Ohne diesen Meilenstein hätte es keine Ducati 1098 und keine Panigale, auch keine glücklose, weil weniger schöne 999 gegeben. In Zeiten explodierender Leistungen bleibt die Ducati 916, was sie immer war: eine faszinierende Fahrmaschine. „Eine gelungene Komposition aus Ästhetik und technischer Finesse“ schrieb Jörg Schüller in MOTORRAD 21/1998. Stimmt.

Es ist Liebe, nach wie vor. Finden auch unsere Leser. Sie beweisen dies mit dem zweiten Platz in ihrer Wahl. Gratulation und Mille Grazie, Ducati 916!

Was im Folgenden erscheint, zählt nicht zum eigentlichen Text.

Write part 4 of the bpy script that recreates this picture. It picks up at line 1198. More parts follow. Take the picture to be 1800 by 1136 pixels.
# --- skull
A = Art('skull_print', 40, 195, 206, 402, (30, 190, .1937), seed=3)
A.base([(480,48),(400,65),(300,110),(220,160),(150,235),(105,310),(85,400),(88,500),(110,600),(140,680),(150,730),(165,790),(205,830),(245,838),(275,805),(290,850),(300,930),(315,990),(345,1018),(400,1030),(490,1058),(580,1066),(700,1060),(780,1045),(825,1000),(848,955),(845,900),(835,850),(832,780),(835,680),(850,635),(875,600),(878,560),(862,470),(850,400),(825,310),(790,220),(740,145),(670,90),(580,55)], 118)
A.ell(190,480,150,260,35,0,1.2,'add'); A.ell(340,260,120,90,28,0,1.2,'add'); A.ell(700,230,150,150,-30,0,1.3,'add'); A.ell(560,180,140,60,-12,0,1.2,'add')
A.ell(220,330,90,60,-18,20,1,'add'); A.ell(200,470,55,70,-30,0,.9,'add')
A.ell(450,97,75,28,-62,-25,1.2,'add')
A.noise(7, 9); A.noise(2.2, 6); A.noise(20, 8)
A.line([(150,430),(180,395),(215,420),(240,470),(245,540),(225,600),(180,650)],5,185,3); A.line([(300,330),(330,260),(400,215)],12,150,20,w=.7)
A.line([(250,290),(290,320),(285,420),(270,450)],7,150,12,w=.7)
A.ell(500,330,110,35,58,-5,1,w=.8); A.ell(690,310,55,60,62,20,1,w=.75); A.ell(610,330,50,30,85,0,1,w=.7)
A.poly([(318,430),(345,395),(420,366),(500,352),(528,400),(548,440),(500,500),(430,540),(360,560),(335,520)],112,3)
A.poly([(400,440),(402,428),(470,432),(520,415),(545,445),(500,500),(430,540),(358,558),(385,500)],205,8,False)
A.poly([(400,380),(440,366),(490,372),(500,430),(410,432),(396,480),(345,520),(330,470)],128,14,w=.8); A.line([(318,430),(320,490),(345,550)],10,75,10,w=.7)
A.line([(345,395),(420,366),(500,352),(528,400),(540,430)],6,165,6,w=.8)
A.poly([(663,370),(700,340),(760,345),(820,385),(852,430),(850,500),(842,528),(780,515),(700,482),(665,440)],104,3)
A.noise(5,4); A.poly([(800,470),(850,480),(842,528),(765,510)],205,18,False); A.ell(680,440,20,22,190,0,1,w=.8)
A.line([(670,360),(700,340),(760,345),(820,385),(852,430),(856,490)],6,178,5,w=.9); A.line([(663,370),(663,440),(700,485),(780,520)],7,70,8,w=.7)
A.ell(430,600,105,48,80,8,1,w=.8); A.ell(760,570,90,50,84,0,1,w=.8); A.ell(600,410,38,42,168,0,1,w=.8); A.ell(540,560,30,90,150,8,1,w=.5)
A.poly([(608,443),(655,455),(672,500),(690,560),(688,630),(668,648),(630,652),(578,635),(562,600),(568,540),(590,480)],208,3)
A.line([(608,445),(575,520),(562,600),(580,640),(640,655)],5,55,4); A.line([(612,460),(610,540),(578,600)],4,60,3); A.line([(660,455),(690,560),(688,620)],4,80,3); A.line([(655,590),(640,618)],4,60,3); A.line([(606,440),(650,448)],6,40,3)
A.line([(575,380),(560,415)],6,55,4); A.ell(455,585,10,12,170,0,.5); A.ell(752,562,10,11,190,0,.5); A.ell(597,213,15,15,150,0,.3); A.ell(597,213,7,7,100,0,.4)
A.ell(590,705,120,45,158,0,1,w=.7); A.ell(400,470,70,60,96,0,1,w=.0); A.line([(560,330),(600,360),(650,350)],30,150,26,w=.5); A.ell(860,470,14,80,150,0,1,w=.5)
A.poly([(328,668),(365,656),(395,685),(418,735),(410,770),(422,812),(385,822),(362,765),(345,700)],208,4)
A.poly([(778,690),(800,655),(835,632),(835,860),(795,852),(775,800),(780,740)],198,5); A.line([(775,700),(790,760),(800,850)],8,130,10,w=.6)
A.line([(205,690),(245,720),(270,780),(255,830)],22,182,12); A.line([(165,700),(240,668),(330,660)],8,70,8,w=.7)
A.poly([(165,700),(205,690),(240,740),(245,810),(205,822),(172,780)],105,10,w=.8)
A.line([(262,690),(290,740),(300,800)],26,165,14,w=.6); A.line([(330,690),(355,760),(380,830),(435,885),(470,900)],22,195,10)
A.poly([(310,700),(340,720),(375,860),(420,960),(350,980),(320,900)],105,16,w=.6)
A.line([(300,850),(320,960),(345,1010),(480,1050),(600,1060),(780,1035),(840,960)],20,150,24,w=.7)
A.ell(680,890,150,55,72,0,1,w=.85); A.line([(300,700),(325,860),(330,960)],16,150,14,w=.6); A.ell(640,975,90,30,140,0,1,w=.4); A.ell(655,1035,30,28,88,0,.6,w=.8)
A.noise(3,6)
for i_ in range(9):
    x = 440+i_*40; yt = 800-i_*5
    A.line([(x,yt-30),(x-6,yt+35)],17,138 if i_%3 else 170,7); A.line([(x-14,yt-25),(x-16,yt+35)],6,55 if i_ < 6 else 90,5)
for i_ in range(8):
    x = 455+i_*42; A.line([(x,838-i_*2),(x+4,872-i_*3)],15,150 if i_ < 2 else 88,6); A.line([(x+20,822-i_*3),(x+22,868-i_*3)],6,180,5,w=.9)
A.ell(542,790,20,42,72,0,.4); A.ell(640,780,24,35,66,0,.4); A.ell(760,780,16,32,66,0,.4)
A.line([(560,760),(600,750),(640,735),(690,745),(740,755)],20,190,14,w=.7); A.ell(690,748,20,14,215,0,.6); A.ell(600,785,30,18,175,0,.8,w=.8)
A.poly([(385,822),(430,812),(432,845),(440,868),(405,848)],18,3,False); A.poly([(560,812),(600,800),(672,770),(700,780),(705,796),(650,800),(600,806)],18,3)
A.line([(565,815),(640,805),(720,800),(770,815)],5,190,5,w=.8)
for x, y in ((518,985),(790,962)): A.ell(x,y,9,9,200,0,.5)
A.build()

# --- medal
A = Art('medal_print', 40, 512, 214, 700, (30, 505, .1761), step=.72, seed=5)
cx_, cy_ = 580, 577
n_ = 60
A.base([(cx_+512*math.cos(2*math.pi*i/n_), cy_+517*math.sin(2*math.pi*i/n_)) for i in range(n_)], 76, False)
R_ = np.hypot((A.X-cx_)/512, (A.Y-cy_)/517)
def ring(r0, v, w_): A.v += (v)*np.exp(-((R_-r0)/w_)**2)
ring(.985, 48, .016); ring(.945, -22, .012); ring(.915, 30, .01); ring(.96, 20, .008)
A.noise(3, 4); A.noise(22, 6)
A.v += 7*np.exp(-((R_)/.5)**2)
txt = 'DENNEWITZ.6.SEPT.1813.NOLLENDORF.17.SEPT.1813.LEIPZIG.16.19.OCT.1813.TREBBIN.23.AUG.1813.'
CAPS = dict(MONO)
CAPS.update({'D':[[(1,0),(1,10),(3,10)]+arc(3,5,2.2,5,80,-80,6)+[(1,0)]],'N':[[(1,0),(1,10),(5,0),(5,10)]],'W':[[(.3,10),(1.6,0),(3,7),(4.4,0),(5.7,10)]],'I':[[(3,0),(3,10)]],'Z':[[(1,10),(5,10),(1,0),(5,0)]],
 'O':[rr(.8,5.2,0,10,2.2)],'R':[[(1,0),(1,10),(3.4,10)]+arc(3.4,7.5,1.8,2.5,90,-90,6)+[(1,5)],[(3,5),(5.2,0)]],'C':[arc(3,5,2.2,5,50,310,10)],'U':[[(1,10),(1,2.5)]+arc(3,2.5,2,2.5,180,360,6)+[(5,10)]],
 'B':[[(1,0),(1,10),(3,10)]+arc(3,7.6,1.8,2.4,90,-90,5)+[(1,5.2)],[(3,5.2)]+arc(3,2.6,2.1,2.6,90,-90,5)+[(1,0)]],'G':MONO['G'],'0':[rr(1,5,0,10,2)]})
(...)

Technische Daten Ducati 916

© Foto: Jahn

Ducati 916.

Wassergekühlter Zweizylinder-Viertakt-90-Grad-V-Motor, quer eingebaut, je zwei obenliegende, riemengetriebene Nocken­wellen, vier desmodromisch betätigte Ventile pro Zylinder, Boh­rung/Hub 94/66 mm, 916 cm³, 109 PS bei 9000/min, 92 Nm bei 6600/min, Nasssumpfschmierung, Einspritzung, Ø 50 mm, Lichtmaschine 350 W, Batterie 12 V/16 Ah, hydraulisch betätigte Mehrscheiben-Trockenkupplung, Sechsganggetriebe, Gitterrohrrahmen aus Stahl, Motor mittragend, Upside-down-Gabel, Ø 43 mm, verstellbare Fe­derbasis, Zug-und Druckstufendämpfung, Ein­armschwinge aus Alu­minium, Zentralfederbein mit Hebel­system, verstellbare Federbasis, Zug- und Druckstufendämpfung, Doppelscheibenbremse vorn, Ø 320 mm, Vierkolben-Festsattel, Scheibenbremse hinten, Ø 220 mm, Zweikolben-Festsattel. Radstand 1410 mm, Lenkkopfwinkel 66,5 Grad, Nachlauf 97 mm, Federweg v./h. 120/130 mm, Alu-Gussräder 3.50 x 17; 5.50 x 17, Reifen 120/70 ZR 17; 190/50 ZR 17; Sitzhöhe 790 mm, Gewicht vollgetankt 218 kg, Zuladung 182 kg, Tankinhalt/Reserve 17/4 Liter. Höchstgeschwindigkeit 260 km/h, Preis 30.490 Mark (1998, inkl. NK).